* **DATASET EXTRACT**:
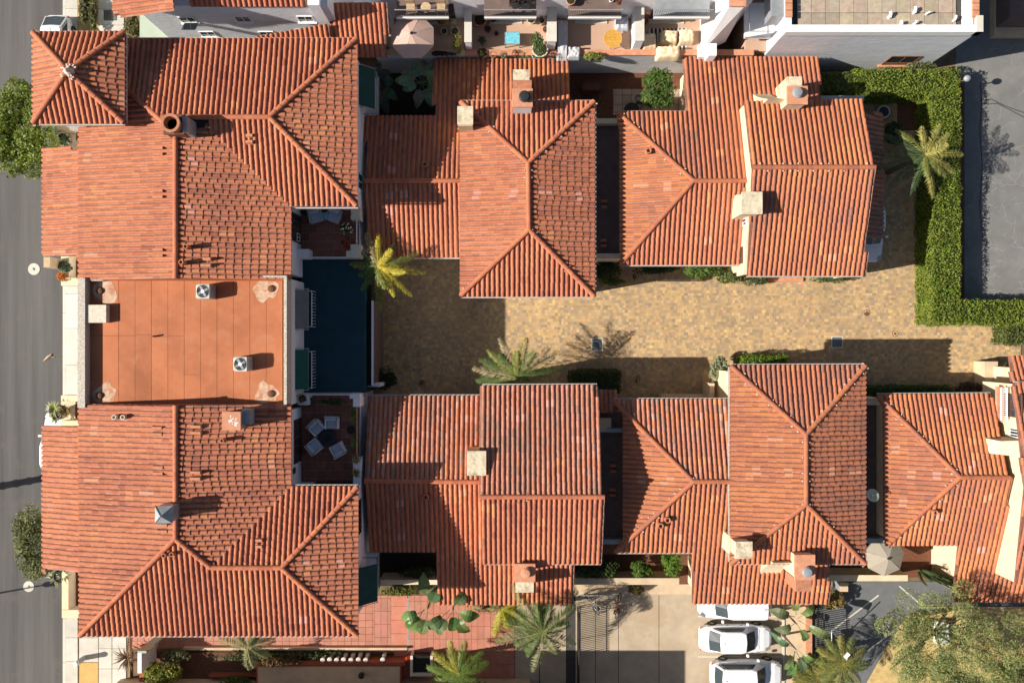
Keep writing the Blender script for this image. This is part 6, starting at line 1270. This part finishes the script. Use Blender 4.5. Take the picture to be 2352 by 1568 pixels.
# pots on the patios
for lab, vx, vy, z, r, h, m, pl, c, n, s, ph in (
 ('big empty clay pot on the shaded side of the blue table patio', 1103, 52, 3.0, .42, .5, 'pot', None, 0, 0, 0, 0), ('dark plastic pot behind the big clay pot', 1133, 46, 3.0, .24, .35, 'black', None, 0, 0, 0, 0), ('small dark pot between the big clay pot and the table', 1120, 71, 3.0, .2, .3, 'brown', None, 0, 0, 0, 0),
 ('small pot of spiky leaves in the patio shade', 1107, 94, 3.0, .16, .25, 'brown', 'spiky', (.05,.08,.04), 18, 0, .4), ('tiny shaded pot near the tan floor edge', 1140, 80, 3.0, .13, .2, 'brown', 'bush', (.04,.07,.03), 40, .06, .15), ('round planter at the corner by the stone pier', 1109, 126, 3.0, .31, .35, 'brown', 'bush', (.08,.10,.03), 120, .1, .15),
 ('row of low pots along the blue table patio edge, first pale one', 1133, 129, 3.0, .2, .28, 'pot', None, 0, 0, 0, 0), ('row of low pots along the patio edge, second one', 1157, 129, 3.0, .2, .28, 'pot', 'spiky', (.08,.1,.05), 16, 0, .25), ('row of low pots along the patio edge, dried brown bush', 1183, 128, 3.0, .18, .28, 'brown', 'bush', (.16,.08,.03), 90, .09, .2), ('row of low pots along the patio edge, small green sprout', 1207, 129, 3.0, .15, .25, 'pot', 'spiky', (.12,.18,.06), 14, 0, .3), ('row of low pots along the patio edge, white round one', 1227, 130, 3.0, .17, .25, 'white', 'spiky', (.06,.1,.04), 10, 0, .15),
 ('round woven planter by the wall behind the blue table', 1220, 50, 3.0, .26, .35, 'palepot', 'bush', (.10,.09,.04), 60, .1, .1), ('clay pot next to the woven planter', 1244, 52, 3.0, .19, .3, 'palepot', 'bush', (.1,.09,.05), 60, .09, .15), ('pale bowl pot by the white divider', 1266-5, 49, 3.0, .24, .4, 'palepot', 'bush', (.12,.14,.06), 70, .1, .2), ('clay pot halfway along the white divider', 1259-5, 72, 3.0, .22, .3, 'pot', 'bush', (.16,.10,.05), 40, .08, .12),
 ('clay pot of dry stems under the yellow table balcony', 1398, 40, 3.0, .22, .4, 'pot', 'bush', (.2,.17,.08), 80, .1, .5), ('clay pot on the balcony above the blue table', 1193, 17, 5.6, .22, .4, 'pot', None, 0, 0, 0, 0), ('clay pot in the corner of the balcony above the yellow table', 1310, 8, 5.6, .26, .4, 'redcap', 'bush', (.05,.08,.03), 60, .1, .2), ('small white pot on the balcony above the yellow table', 1403, 3, 5.6, .14, .25, 'white', None, 0, 0, 0, 0), ('dark pot on the balcony above the yellow table, near flowers', 1420, 7, 5.6, .18, .3, 'brown', 'bush', (.3,.08,.05), 50, .08, .15),
 ('white tub plant beside the parasol patio divider', 1046, 77, 3.0, .26, .4, 'palepot', 'bush', (.12,.15,.06), 60, .12, .2), ('pinkish tub next to the white tub on the parasol patio', 1021, 77, 3.0, .2, .35, 'palepot', None, 0, 0, 0, 0), ('round glazed pot in the narrow white yard', 1888-90, 110, 3.0, .2, .35, 'sage', 'bush', (.05,.1,.04), 40, .08, .15),
 ('white flowering pot plant on the small roof terrace', 797, 525, 4.5, .24, .35, 'pot', 'bush', (.045,.09,.03), 330, .16, .4), ('red flowering pot by the corner post of the small terrace', 796, 562, 4.5, .22, .35, 'pot', 'bush', (.05,.09,.03), 150, .13, .3), ('small clay pot under the corner post of the small terrace', 785, 488, 4.5, .14, .28, 'palepot', None, 0, 0, 0, 0), ('dark pot beside the terrace window and wicker chair', 700, 488, 4.5, .16, .3, 'black', 'spiky', (.04,.06,.04), 12, 0, .25),
 ('black pot midway along the brown terrace rail', 809, 985, 4.5, .24, .4, 'black', None, 0, 0, 0, 0), ('yellow-green rosette on the white terrace wall, upper one', 819, 1055, 5.3, .2, .2, 'palepot', 'spiky', (.22,.22,.08), 26, 0, .38), ('yellow-green rosette on the white terrace wall, lower one', 818, 1085, 5.3, .18, .2, 'palepot', 'spiky', (.24,.22,.07), 26, 0, .36), ('clay pot of dry twigs on the white ledge of the larger terrace', 697, 914, 5.4, .26, .3, 'palepot', 'bush', (.2,.14,.09), 60, .12, .2),
 ('black pot of dead stems under the terrace rail', 716, 922, 4.5, .25, .4, 'black', 'spiky', (.16,.11,.06), 16, 0, .6),
 ('street pot with an agave under the tower corner', 153, 323, 3.0, .38, .5, 'palepot', 'spiky', (.12,.17,.08), 30, 0, .55), ('dark street pot of yellow rosettes opposite the flat roof corner', 151, 944, 3.0, .42, .6, 'black', 'spiky', (.25,.19,.06), 34, 0, .5), ('dark street pot at the foot of the grey-green tree', 148, 1318, 3.0, .4, .5, 'black', 'spiky', (.16,.2,.08), 34, 0, .6)):
    t = potted(lab, vx, vy, z, r, h, m, pl, c or (.1, .1, .1), 'plant_pot', n, s, ph=ph)
    if 'flowering' in lab:
        q = P(vx, vy, z+h+.55); V, F, C = leaves(np.array([(q.x+G.normal(0, .17), q.y+G.normal(0, .17), q.z+G.normal(0, .1)) for _ in range(26)]), .12, np.array([(1, 1, .75) if 'white' in lab else (.5, .03, .02)]*26), .8, .9)
        part(qmesh('blossom', V-np.array(OFF[t.name]), F, C), 'blossom', MT['flower'], t)
t = potted('large pale bowl with a small bonsai-like tree on the blue table patio', 1240, 118, 3.0, .5, .4, 'palepot'); canopy(t, P(1238, 104, 4.0), (.62, .75, .4), 700, .15, (.075, .13, .035), lumps=9, lr=.5); 
# ------------------------------------------------------------------ vegetation
tree('street_tree', 'big round yellow-green street tree beside the tower', 60, 296, 4.1, (2.75, 3.25, 1.9), 14000, .2, (.17, .23, .04), 'street trees', 30, lr=.3)
tree('street_tree', 'grey-green street tree against the southern porch roof', 92, 1240, 3.9, (1.75, 2.6, 1.7), 7500, .17, (.17, .20, .08), 'street trees', 22, lr=.3)
t = tree('feathery_tree', 'large airy grey-green tree over the dry slope at the picture corner', 2185, 1478, 4.6, (5.4, 4.6, 1.9), 34000, .15, (.22, .27, .10), None, 75, lr=.15, aspect=.28, limbs=9)
c = P(2290, 1555, 4.2); canopy(t, c, (3.6, 1.5, 1.3), 12000, .15, (.18, .21, .08), lumps=18, lr=.3, aspect=.3)
b = MB()
for k in range(26):
    a = R.random()*6.28; r = R.uniform(.4, .95); c = P(2185, 1478, 4.4); q0 = Vector((c.x+math.cos(a)*1.2, c.y+math.sin(a)*1.0, 3.6)); q1 = Vector((c.x+math.cos(a)*5.0*r, c.y+math.sin(a)*4.2*r, 4.8)); b.tube([q0, q0.lerp(q1, .5)+Vector((R.uniform(-.4, .4), R.uniform(-.4, .4), .3)), q1], [.055, .04, .015], 4)
part(b, 'limb', MT['bark'], t, kind='stuff')
tree('courtyard_tree', 'bright green bushy tree against the tan wall in the tiled courtyard', 1513, 206, 3.0, (1.35, 1.45, 1.3), 4200, .17, (.085, .15, .03), None, 20, lr=.34)
hedge('hedge', 'long clipped hedge round the car park corner, sunlit along its top', [(2143, 205, 2206, 742, 2.1, 0), (1965, 158, 2206, 213, 2.1, 0), (2206, 690, 2480, 742, 2.0, 0)], 46000, .13, (.155, .215, .03))
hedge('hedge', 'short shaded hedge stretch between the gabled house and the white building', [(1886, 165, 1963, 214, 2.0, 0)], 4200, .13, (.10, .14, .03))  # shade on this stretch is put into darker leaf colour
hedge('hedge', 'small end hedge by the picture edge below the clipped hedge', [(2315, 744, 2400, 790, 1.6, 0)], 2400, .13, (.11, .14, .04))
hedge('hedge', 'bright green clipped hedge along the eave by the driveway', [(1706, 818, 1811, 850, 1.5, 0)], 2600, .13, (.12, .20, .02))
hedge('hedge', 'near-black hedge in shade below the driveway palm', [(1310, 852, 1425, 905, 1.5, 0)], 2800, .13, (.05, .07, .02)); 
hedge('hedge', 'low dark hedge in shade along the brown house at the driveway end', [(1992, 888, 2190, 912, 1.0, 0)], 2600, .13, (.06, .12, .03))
B = 'bushes along the house walls'
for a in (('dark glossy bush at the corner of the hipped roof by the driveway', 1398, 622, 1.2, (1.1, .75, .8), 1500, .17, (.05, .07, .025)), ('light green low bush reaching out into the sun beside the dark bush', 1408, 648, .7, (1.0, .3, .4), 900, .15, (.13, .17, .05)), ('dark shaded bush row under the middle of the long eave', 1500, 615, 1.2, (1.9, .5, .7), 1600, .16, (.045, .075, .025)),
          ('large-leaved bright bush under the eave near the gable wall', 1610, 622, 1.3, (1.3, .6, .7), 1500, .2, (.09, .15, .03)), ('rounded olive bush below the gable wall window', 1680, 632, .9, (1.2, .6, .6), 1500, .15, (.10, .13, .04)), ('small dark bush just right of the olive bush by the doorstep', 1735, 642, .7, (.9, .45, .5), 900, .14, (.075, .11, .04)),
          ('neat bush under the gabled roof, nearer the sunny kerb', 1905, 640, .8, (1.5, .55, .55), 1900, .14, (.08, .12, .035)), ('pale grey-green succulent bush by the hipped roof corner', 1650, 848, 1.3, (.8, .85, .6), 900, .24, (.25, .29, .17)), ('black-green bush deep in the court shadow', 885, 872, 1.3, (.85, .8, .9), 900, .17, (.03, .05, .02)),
          ('bright green bush at the wall end beyond the bicycles', 1540, 1288, 1.6, (.75, 1.0, .8), 1500, .17, (.10, .19, .025)), ('sunlit bush in the middle of the bed above the bicycles', 1470, 1308, 1.2, (.95, .5, .6), 1300, .16, (.085, .16, .025)), ('dark bush in the bed beneath the gabled roof edge', 1375, 1305, 1.3, (1.7, .65, .7), 1700, .16, (.05, .085, .025)),
          ('leafy dark bush in the walled bed beside the white wall', 960, 1310, 1.0, (1.5, .45, .5), 1100, .16, (.05, .08, .025)), ('mixed yellow-green planting below the pale low wall', 930, 1355, .5, (1.7, .35, .4), 1300, .17, (.12, .14, .035)), ('grassy brown-green clump between low wall and parking court', 1460, 1352, .5, (.5, .4, .45), 600, .2, (.12, .11, .03)),
          ('bright yellow-green shrub in the bottom flower bed', 375, 1545, 1.0, (1.25, .9, .8), 2000, .18, (.17, .20, .03)), ('olive shrub behind the sign post', 400, 1505, .8, (1.1, .4, .5), 1000, .17, (.11, .12, .05)), ('dark low planting along the shaded garden kerb', 650, 1507, .6, (4.3, .35, .4), 2400, .17, (.055, .085, .03)), ('reddish-brown foliage drooping over the tan roof wall', 640, 1518, 1.2, (1.4, .35, .5), 900, .17, (.11, .075, .03)),
          ('dense green shrub at the bottom edge near the steps', 540, 1560, .8, (1.3, .5, .6), 1300, .16, (.07, .12, .03)), ('fluffy shaded shrub under the palm by the lean-to roof', 2055, 310, .8, (.9, .9, .6), 1000, .18, (.05, .09, .04)), ('dry yellowish brush beside the utility box', 1915, 1375, .7, (.9, .9, .6), 1100, .18, (.19, .15, .05)), ('brown dead planting in shade at the driveway end', 2225, 890, .7, (1.1, .45, .4), 700, .16, (.08, .06, .04)),
          ('flowering plant strip at the parasol patio divider', 1050, 105, 3.7, (.35, .6, .5), 700, .16, (.22, .22, .05)), ('dark flowering trough along the parasol patio edge', 1015, 124, 3.5, (.9, .18, .25), 700, .12, (.06, .06, .04)), ('yellow and green plants at the corner of the parasol patio', 1022, 48, 3.8, (.5, .3, .4), 500, .17, (.22, .17, .06)), ('yellow-green vine spilling over the terracotta coping', 1362, 130, 3.5, (.8, .3, .4), 900, .17, (.15, .18, .04)),
          ('small leafy pot shrub by the covered furniture door', 1570, 42, 3.5, (.3, .2, .3), 200, .14, (.05, .10, .03)), ('creeper clinging to the white wall above the hedge', 2120, 150, 2.6, (1.2, .2, .4), 420, .15, (.12, .14, .05)), ('yellow-green pot row on the terrace rail, upper clump', 812, 952, 5.0, (.25, .55, .3), 520, .18, (.19, .22, .06)), ('yellow-green pot row on the terrace rail, lower clump', 812, 1018, 5.0, (.25, .5, .3), 480, .18, (.19, .22, .06)),
          ('dark plants in the trough behind the terrace rail', 762, 922, 4.9, (1.0, .2, .3), 500, .14, (.06, .09, .03)), ('succulent with green top and rust-red fringe on the street balcony', 148, 612, 3.9, (.48, .4, .35), 420, .2, (.11, .16, .09)), ('rust-red trailing succulent on the street balcony corner', 145, 636, 3.7, (.4, .35, .3), 380, .14, (.40, .16, .04)), ('grassy tuft bed at the picture top beside the tower, nearer the road', 196, 20, .5, (.35, 1.3, .35), 500, .3, (.10, .10, .035)), ('grassy tuft bed at the top by the sage wall', 305, 60, .6, (.6, 1.0, .45), 700, .3, (.13, .12, .05)), ('second grassy tuft strip at the top beside the pale paving', 216, 32, .5, (.35, 1.3, .35), 600, .3, (.11, .12, .04)),
          ('scrubby palm-like tuft at the edge of the parking strip', 1842, 1545, .8, (.8, .9, .7), 700, .3, (.17, .16, .05))):
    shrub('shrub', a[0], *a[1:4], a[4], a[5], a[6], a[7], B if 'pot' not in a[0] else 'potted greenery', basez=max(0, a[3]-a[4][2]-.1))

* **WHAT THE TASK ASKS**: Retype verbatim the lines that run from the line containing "hedge('hedge', 'small end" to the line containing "hedge('hedge', 'near-black hedge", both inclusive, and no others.

* **RESPONSE TO THE TASK**:
hedge('hedge', 'small end hedge by the picture edge below the clipped hedge', [(2315, 744, 2400, 790, 1.6, 0)], 2400, .13, (.11, .14, .04))
hedge('hedge', 'bright green clipped hedge along the eave by the driveway', [(1706, 818, 1811, 850, 1.5, 0)], 2600, .13, (.12, .20, .02))
hedge('hedge', 'near-black hedge in shade below the driveway palm', [(1310, 852, 1425, 905, 1.5, 0)], 2800, .13, (.05, .07, .02)); 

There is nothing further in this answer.